Synopsis: After a high-ranking North Korean official requests asylum, KCIA Foreign Unit chief Park Pyong-ho and Domestic Unit chief Kim Jung-do are tasked with uncovering a North Korean spy deeply embedded within their agency. When the spy begins leaking top secret intel that could jeopardize national security, the two units are each assigned to investigate each other.
Stars: Lee Jung Jae, Jeon Hye Jin, Heo Sung Tae, Go Youn Jung, Kim Jong Soo, Jung Man Sik, Jung Woo-Sung
Director: Lee Jung Jae
Rated: R
Running Length: 131 minutes
TMMM Score: (3/10)
ReviewHunt is a complex spy thriller that runs over two hours but took me almost twice as long to finish. Why? I had to go back and watch long stretches of it more than once because the screenplay by director/star Lee Jung-Jae is a tricky knot to unravel. Usually, this would be a ball of string I would happily follow up with and stick with until I’d untangled it. However, at a certain point in Hunt, I realized it was making no effort to engage with the viewer. That’s when it all felt like a pointless exercise in running behind a locomotive that sold me a ticket but never intended to let me ride.

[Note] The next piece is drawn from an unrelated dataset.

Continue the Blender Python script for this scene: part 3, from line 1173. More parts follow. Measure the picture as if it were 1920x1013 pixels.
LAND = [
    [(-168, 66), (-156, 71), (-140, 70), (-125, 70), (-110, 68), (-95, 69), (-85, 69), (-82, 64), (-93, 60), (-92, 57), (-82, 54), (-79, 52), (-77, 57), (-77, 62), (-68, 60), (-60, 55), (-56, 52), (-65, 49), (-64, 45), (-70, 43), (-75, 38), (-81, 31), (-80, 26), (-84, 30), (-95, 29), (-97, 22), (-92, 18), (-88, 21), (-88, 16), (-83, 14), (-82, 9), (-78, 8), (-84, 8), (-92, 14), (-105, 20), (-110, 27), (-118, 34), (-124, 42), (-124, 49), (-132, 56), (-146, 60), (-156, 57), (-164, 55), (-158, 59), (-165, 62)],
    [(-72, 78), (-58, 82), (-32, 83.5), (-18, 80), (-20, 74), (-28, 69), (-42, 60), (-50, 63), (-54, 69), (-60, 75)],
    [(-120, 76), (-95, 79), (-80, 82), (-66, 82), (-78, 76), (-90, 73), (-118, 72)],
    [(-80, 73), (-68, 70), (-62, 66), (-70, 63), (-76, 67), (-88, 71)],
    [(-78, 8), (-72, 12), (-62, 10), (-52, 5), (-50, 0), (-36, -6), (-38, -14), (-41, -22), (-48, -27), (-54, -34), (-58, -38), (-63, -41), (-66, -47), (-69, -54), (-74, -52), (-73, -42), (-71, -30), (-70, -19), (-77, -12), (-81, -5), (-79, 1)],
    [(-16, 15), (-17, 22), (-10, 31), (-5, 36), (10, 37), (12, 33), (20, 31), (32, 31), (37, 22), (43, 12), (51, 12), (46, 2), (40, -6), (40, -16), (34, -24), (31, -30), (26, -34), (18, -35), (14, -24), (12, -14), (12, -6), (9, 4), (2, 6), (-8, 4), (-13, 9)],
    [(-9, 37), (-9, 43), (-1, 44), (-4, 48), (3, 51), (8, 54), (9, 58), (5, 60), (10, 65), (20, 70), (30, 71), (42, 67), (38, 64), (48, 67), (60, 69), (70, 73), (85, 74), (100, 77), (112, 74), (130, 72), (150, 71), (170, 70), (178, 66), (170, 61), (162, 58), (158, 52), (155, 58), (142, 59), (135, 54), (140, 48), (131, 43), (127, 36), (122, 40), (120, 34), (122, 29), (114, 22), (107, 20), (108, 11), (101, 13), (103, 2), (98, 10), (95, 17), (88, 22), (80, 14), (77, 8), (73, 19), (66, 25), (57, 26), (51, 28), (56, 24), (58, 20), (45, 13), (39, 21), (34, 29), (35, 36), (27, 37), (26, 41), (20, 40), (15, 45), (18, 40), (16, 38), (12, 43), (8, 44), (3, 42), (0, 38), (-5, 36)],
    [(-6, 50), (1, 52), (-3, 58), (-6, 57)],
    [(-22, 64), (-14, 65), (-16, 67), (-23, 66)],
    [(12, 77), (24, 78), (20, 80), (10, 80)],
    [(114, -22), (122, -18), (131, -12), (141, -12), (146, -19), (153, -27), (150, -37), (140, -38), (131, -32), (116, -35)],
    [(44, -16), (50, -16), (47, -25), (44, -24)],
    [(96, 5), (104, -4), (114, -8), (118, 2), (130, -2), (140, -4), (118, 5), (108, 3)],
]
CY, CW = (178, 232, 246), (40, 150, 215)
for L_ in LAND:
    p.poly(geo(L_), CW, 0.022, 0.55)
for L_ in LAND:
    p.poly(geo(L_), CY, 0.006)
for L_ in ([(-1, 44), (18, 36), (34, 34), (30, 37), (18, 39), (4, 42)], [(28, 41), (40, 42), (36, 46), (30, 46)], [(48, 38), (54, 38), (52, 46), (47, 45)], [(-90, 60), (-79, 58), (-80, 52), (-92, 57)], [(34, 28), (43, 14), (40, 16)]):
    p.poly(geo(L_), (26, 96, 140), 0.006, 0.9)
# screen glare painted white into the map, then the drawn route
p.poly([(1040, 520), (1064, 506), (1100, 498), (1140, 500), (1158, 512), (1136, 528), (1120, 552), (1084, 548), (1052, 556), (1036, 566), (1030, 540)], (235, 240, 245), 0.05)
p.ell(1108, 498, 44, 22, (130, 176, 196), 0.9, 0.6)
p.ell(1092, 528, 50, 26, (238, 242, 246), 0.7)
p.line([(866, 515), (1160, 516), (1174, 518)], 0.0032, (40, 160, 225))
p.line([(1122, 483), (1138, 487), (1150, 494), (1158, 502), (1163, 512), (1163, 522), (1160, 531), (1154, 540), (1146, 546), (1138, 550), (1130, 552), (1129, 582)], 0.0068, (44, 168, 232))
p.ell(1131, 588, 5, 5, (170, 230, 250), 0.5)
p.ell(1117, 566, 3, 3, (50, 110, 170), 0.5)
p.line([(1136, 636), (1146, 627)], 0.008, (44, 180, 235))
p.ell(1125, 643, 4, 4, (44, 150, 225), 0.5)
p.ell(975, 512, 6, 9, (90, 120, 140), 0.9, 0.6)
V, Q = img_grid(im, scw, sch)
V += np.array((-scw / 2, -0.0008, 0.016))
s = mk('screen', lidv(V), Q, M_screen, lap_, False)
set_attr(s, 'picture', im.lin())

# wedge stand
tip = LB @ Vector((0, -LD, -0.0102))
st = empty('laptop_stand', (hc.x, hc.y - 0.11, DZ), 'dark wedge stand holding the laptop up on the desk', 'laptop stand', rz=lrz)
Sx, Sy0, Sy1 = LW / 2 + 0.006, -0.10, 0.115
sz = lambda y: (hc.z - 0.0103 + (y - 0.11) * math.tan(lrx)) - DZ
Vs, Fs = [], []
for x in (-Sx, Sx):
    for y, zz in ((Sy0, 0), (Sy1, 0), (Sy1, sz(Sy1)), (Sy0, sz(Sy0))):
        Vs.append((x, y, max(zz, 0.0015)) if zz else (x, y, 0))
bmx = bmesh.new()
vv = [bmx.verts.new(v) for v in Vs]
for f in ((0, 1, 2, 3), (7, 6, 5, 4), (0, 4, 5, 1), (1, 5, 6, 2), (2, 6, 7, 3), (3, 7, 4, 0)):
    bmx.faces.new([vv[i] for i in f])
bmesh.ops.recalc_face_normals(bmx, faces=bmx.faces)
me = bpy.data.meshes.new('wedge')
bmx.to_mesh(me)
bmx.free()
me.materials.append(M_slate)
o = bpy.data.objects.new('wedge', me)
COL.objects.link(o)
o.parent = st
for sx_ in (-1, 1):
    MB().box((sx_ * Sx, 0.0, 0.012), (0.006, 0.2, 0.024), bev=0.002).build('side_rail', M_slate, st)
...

A long-gestating project for Lee, it’s the age-old tale of two men competing to ferret out a mole within their institution. Of course, they both suspect the other, and we spend much of the film flip-flopping our allegiance between them. If Hunt were simply this story, it might have been seen as another standard entry into the espionage genre…but it would have maintained a biting crackle that gets snuffed out the moment historical Korean politics gets layered in. 

For American audiences unfamiliar with the history of the military dictatorship that existed in Korea during the 1980s, Hunt will likely be a frustrating journey through a truncated timeline only partially explained.   This is due to the balancing of the thriller element, and because, after the rough showing the film had in Cannes, the filmmakers returned and re-edited the film to make it easier to understand. The result of that tinkering weakens everything because now the focus is quite prominently on a chronicling of events for our education instead of our entertainment.    

Rising to international acclaim with his role in overnight sensation Squid Game, Lee was already an established star in South Korea, but Hunt serves as his feature film debut for most of the audiences that took to him on the popular Netflix show. Admittedly, I haven’t made my way to that streaming phenomenon, but I have witnessed the acclaim lauded on the actor. While his passion for the material is evident from a filmmaking perspective, his performance is stiff and unconvincing. 

Between Hunt and Decision to Leave, my ordinarily strong feelings toward South Korean cinema took a significant hit in 2022. I appreciate what Lee was going for and recognize compromises were made to bring this movie to U.S. shores, but sometimes you have to let a film stand on its own and allow the viewers to embrace it or not. When you cast the net wide so clumsily, there’s nothing to grab onto.